» Given instruction: Pick out the lines below that contain the string "picture" and copy them all.

» Source material:
+ + +
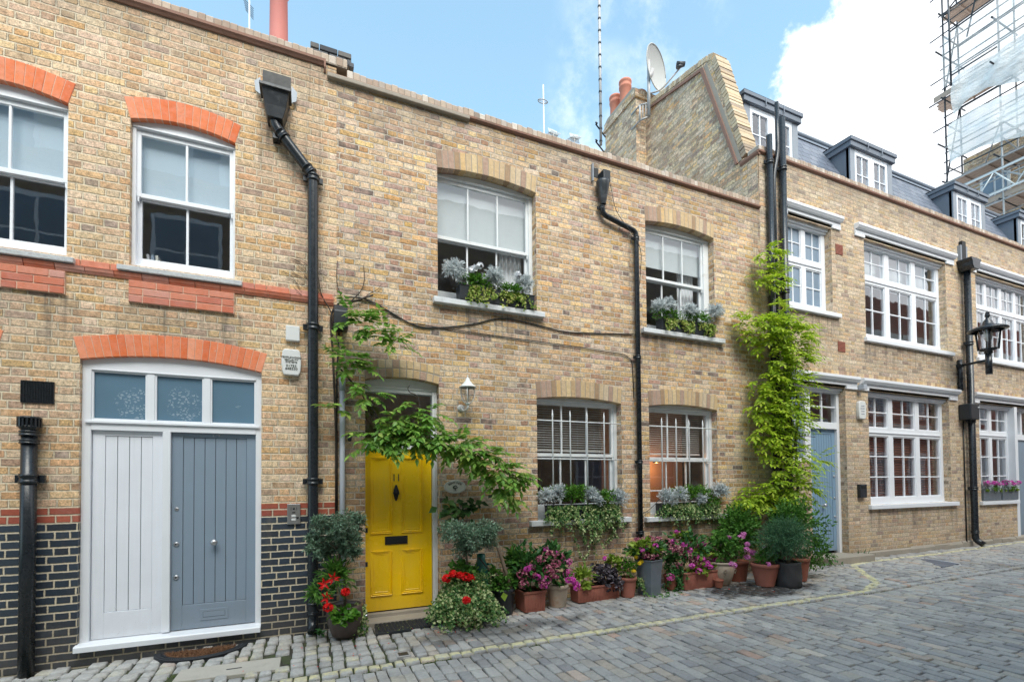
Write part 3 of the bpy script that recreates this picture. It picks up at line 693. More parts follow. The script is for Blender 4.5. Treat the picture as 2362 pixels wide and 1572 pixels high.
# string course: projecting moulding + flat band, red aprons under the sills
mb = MB(); course_bricks(mb, -7.5, XJ-.02, 3.752, 3.822, -.012, .05); mb.build('string_course', M['red_brick'], H14, bevel=.004, seg=1)
mb = MB(); x = -7.5
while x < XJ - .03:
    e = min(x + .222, XJ-.02); mb.prism([(.0,3.690),(-.012,3.690),(-.02,3.705),(-.028,3.715),(-.034,3.735),(-.040,3.748),(0,3.748)], x+.003, e-.003, axis='x'); x = e
mb.build('string_course', M['red_brick'], H14)
for xa in (-1.615, -2.998):
    mb = MB(); xb = xa + .905
    for i in range(3): course_bricks(mb, xa, xb, 3.462+i*.0735, 3.462+(i+1)*.0735, -.028, .03, off=(.115 if i == 1 else 0))
    mb.build('apron_panel', M['red_brick'], H14, bevel=.004, seg=1)
    mb = MB(); mb.box(xa+.003, xb-.003, -.023, .02, 3.464, 3.681); mb.build('apron_joint', M['mortarbed'], H14)
for xa in (-1.70, -3.085): sill(H14, xa, xa+1.062, 3.822, 3.758, .062, .09, 'stone', bev=.008)
# parapet: clay strip and bricks on edge
mb = MB(); mb.prism([(.02,6.425),(-.018,6.428),(-.03,6.445),(-.046,6.462),(-.048,6.49),(.02,6.49)], -7.5, .165, axis='x'); mb.prism([(.0,6.36),(.0,6.495),(-.046,6.495),(-.046,6.40),(-.02,6.36)], .165, .185, axis='x'); mb.build('parapet_strip', M['tile'], H14)
mb = MB(); brick_on_edge(mb, -7.5, .42, 6.492, 6.60, -.012, .22); mb.build('coping', M['cap14'], H14, bevel=.004, seg=1)
mb = MB(); mb.box(-7.5, .415, -.006, .2, 6.485, 6.58); mb.build('coping_joint', M['mortar_cap'], H14)
sash_window(H14, B_, .055, 2, 4.585, 5.205, 3.965, jamb=.063, left_jamb=.07, blind=4.60, bmat='blindreflect')
sash_window(H14, A_, .055, 2, 4.585, 5.205, 3.965, jamb=.063, left_jamb=.07, blind=4.60, bmat='blindreflect')
t = thing('picture_frame', (-.95,.35,3.85), 'small white framed picture leaning inside the upper window of the pale house', 'picture frame')
mb = MB(); mb.box(-1.02,-.80,.30,.315,3.84,4.02); mb.build('frame', M['white'], t); mb = MB(); mb.box(-.995,-.825,.296,.30,3.865,3.995); mb.build('print', M['roomwarm'], t)
for k in range(3): mb = MB(); mb.obox((-1.52+.035*k,.33,3.97), (.022,0,.004), (0,.16,0), (-.03+.01*k,0,.20)); tag(mb.build('book', M[('white','bluegrey','cream')[k]]), ('white book', 'grey blue book', 'cream book')[k] + ' leaning inside the left corner of the pale house window', 'book', 'books on the inside sill')
# door screen
x0, x1 = D_['x0'], D_['x1']; y = .045
mb = MB()
mb.box(x0+.001, x0+.072, y, y+.11, .15, 2.80); mb.box(x1-.058, x1-.001, y, y+.11, .15, 2.80)
head_filler(mb, D_, y+.001, y+.108, 2.80); mb.box(x0+.072, x1-.058, y-.006, y+.1, 2.785, 2.80)
mb.box(x0+.072, x1-.058, y-.004, y+.1, 2.205, 2.305); mb.box(x0+.03, x1-.02, y-.022, y-.004, 2.272, 2.296)
for a, b in ((-1.475,-1.412),(-.993,-.935)): mb.box(a, b, y+.002, y+.09, 2.305, 2.785)
mb.box(-1.342, -1.275, y-.006, y+.1, .2, 2.205)
ds = mb.build('door_frame', M['white'], H14, bevel=.003, seg=1)
for a, b in ((x0+.072,-1.475),(-1.412,-.993),(-.935,x1-.058)):
    g = MB(); g.box(a, b, y+.03, y+.036, 2.305, 2.785); g.build('fanlight_pane', M['frost14'], ds)
    f = MB(); t = .016
    f.box(a, a+t, y+.008, y+.03, 2.305, 2.785); f.box(b-t, b, y+.008, y+.03, 2.305, 2.785); f.box(a+t, b-t, y+.008, y+.03, 2.305, 2.305+t); f.box(a+t, b-t, y+.008, y+.03, 2.785-t, 2.785)
    f.build('glazing_bead', M['white'], ds, bevel=.003, seg=1)
mb = MB(); mb.prism([(-.055,.118),(-.055,.168),(-.045,.178),(.14,.196),(.14,.118)], x0-.012, x1+.0, axis='x'); mb.build('threshold', M['white'], H14, bevel=.004)
def boarded_leaf(xa, xb, za, zb, px0, px1, pz0, pz1, nb, matn, name, yy):
    mb = MB(); th = .045
    mb.box(xa, px0, yy, yy+th, za, zb); mb.box(px1, xb, yy, yy+th, za, zb); mb.box(px0, px1, yy, yy+th, za, pz0); mb.box(px0, px1, yy, yy+th, pz1, zb)
    g = .005; wd = (px1-px0)/nb
    for i in range(nb): mb.box(px0+i*wd+g/2, px0+(i+1)*wd-g/2, yy+.007, yy+th-.002, pz0+g/2, pz1-g/2)
    d = mb.build(name, M[matn], H14, bevel=.0025, seg=1)
    k = MB(); k.box(px0-.002, px1+.002, yy+.014, yy+th-.004, pz0-.002, pz1+.002); k.build('joint', M['groove'], d); return d
boarded_leaf(x0+.076, -1.345, .195, 2.203, -1.812, -1.432, .445, 2.155, 4, 'paledoor', 'side_panel', y+.03)
dl = boarded_leaf(-1.272, x1-.061, .2, 2.203, -1.176, -.604, .445, 2.160, 6, 'bluegrey', 'door', y+.034)
mb = MB(); yy = y+.034
mb.lathe([(.0001,.070),(.018,.068),(.030,.058),(.034,.045),(.030,.030),(.016,.020),(.011,.008),(.017,.003),(.018,0)], (-.894, yy, 1.073), 20, axis='y'); mb.build('knob', M['steel'], dl)
for zz in (1.07, .735):
    mb = MB(); screw_ring(mb, (-1.228, yy, zz), .024, .008); mb.lathe([(.0001,.016),(.011,.016),(.012,.006)], (-1.228, yy, zz), 12, axis='y'); lk = mb.build('lock', M['steel'], dl); mb = MB(); mb.lathe([(.0001,.0185),(.008,.0185),(.009,.016)], (-1.228, yy, zz), 12, axis='y'); mb.build('keyway', M['black'], dl)
mb = MB(); screw_ring(mb, (-1.228, yy, 1.425), .019, .004); mb.build('lock', M['steel'], dl)
mb = MB(); a, b, c, d = -1.02, -.772, .275, .388
mb.box(a, b, yy-.006, yy, c, d); mb.box(a+.028, b-.026, yy-.0085, yy-.006, c+.033, d-.028); mb.build('letter_plate', M['bluegrey'], dl, bevel=.003, seg=1)
mb = MB(); e_ = .0025
for (q0,q1,w0,w1) in ((a+.026,b-.024,c+.030,c+.033),(a+.026,b-.024,d-.028,d-.025),(a+.026,a+.028,c+.033,d-.028),(b-.026,b-.024,c+.033,d-.028)): mb.box(q0,q1,yy-.0068,yy-.005,w0,w1)
mb.build('letter_plate_gap', M['groove'], dl)
text('14', .088, (-.888, yy-.003, 2.199), dl, 'greypipe', 'door_number', .003)

# ================================================================== HOUSE with the yellow door
H11 = thing('brick_house', (3.7,0,0), 'mottled brown and yellow brick house with yellow front door and flower pots', 'house')
X11, XR = XJ, 7.13
dY = op(.61,1.487,.09,2.888,.05); U1 = op(1.48,2.846,3.95,5.600,.062); U2 = op(4.685,6.06,3.95,5.606,.062); G1 = op(2.83,4.20,1.15,2.802,.05); G2 = op(4.70,6.066,1.15,2.804,.05)
mb = MB(); facade(mb, X11, XR, -.5, 6.34, [dY,U1,U2,G1,G2], .25); mb.build('wall', M['brick11'], H11); mb = MB(); mb.quad((X11,7,-.5),(XR,7,-.5),(XR,7,6.3),(X11,7,6.3)); mb.build('rear_wall', M['brick11'], H11)
interior(H11, X11+.05, XR-.05, .1, 6.0, 3.45, True)
mb = MB(); mb.quad((X11,.25,6.05),(XR,.25,6.05),(XR,7,6.05),(X11,7,6.05)); mb.build('roof', M['flat_roof'], H11)
for o, th in ((U1,.235),(U2,.235),(G1,.235),(G2,.235)):
    mb = MB(); arch(mb, o, th, .02, 18, proud=.003, deep=.24, gap=.008); mb.build('arch', M['arch_stock'], H11, bevel=.004, seg=1)
    k = 16; xm = (o['x0']+o['x1'])/2; hw = (o['x1']-o['x0'])/2; mb = MB()
    poly = [(o['x0']+(o['x1']-o['x0'])*i/k, otop(o,o['x0']+(o['x1']-o['x0'])*i/k)+.002) for i in range(k+1)] + [(xm+(hw+.02)*t, o['zs']+o['rise']*(1-t*t)+th-.016) for t in [1-2*i/k for i in range(k+1)]]
    mb.prism(poly, -.001, .235); mb.build('arch_joint', M['mortar_cap'], H11)
mb = MB(); arch(mb, dY, .104, .012, 11, proud=.003, deep=.24, gap=.009); arch(mb, dY, .102, .02, 11, proud=.003, deep=.05, gap=.009, ring0=.110); mb.build('arch', M['arch_stock'], H11, bevel=.004, seg=1)
mb = MB(); o = dY; k = 12; xm = (o['x0']+o['x1'])/2; hw = (o['x1']-o['x0'])/2
mb.prism([(o['x0']+(o['x1']-o['x0'])*i/k, otop(o,o['x0']+(o['x1']-o['x0'])*i/k)+.002) for i in range(k+1)] + [(xm+(hw+.015)*t, o['zs']+o['rise']*(1-t*t)+.205) for t in [1-2*i/k for i in range(k+1)]], -.001, .235); mb.build('arch_joint', M['mortar_cap'], H11)
# parapet
mb = MB(); mb.prism([(.02,6.315),(-.02,6.318),(-.040,6.335),(-.044,6.358),(.02,6.362)], .20, XR-.02, axis='x'); mb.build('parapet_strip', M['tile'], H11)
mb = MB(); mb.box(.20, 1.9, -.055, .03, 6.300, 6.350); mb.build('parapet_flaunching', M['mortar_cap'], H11, bevel=.01)
mb = MB(); brick_on_edge(mb, .415, XR-.01, 6.365, 6.475, -.010, .22, jag=.012); mb.build('coping', M['cap14'], H11, bevel=.004, seg=1)
mb = MB(); mb.box(.42, XR-.02, -.004, .2, 6.345, 6.450); mb.build('coping_joint', M['mortar_cap'], H11)
for (xa,xb,zt,zb) in ((1.415,2.935,3.965,3.885),(4.575,6.20,3.965,3.885),(2.70,4.305,1.168,1.088),(4.58,6.20,1.150,1.072)): sill(H11, xa, xb, zt, zb, .075, .12, 'sillpaint')
w1 = sash_window(H11, U1, .115, 3, 4.80, 5.52, 4.13, jamb=.092, left_jamb=.03, blind=4.84, curtain=True, mat_='white2')
w2 = sash_window(H11, U2, .115, 3, 4.81, 5.52, 4.10, jamb=.15, left_jamb=.075, blind=5.03, curtain=True, mat_='white2')
w3 = sash_window(H11, G1, .115, 3, 2.045, 2.745, 1.36, jamb=.085, left_jamb=.04, mat_='white2')
w4 = sash_window(H11, G2, .115, 3, 2.015, 2.735, 1.345, jamb=.095, left_jamb=.075, mat_='white2')
venetian(w3, 2.86, 4.1, 2.14, 2.78, .30); venetian(w4, 4.78, 5.97, 2.12, 2.77, .30)
def window_bars(name, x0, x1, hz, vx, vz0, vz1, label):
    mb = MB(); yb = .022
    t = thing(name, ((x0+x1)/2, yb, vz0), label, 'window bars', 'white window bars')
    mb = MB()
    for z in hz: mb.tube([(x0, yb, z), (x1, yb, z)], .0085, 8)
    mb.build('crossbar', M['white2'], t)
    for v in vx:
        mb = MB(); mb.tube([(v, yb, vz0), (v, yb, vz1-.10), (v, yb, vz1-.075), (v, yb, vz1)], [.0105,.0105,.0125,.002], 8); mb.build('spike_bar', M['white2'], t)
window_bars('window_bars', 2.80, 4.23, (2.51,1.988,1.527), (3.078,3.354,3.628,3.913), 1.20, 2.665, 'white spiked bars over the ground floor window nearer the yellow door')
window_bars('window_bars', 4.67, 6.09, (2.505,1.978,1.527), (4.955,5.233,5.49,5.775), 1.19, 2.64, 'white spiked bars over the ground floor window with a glowing lamp inside')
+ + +
» Task answer:
Write part 3 of the bpy script that recreates this picture. It picks up at line 693. More parts follow. The script is for Blender 4.5. Treat the picture as 2362 pixels wide and 1572 pixels high.
t = thing('picture_frame', (-.95,.35,3.85), 'small white framed picture leaning inside the upper window of the pale house', 'picture frame')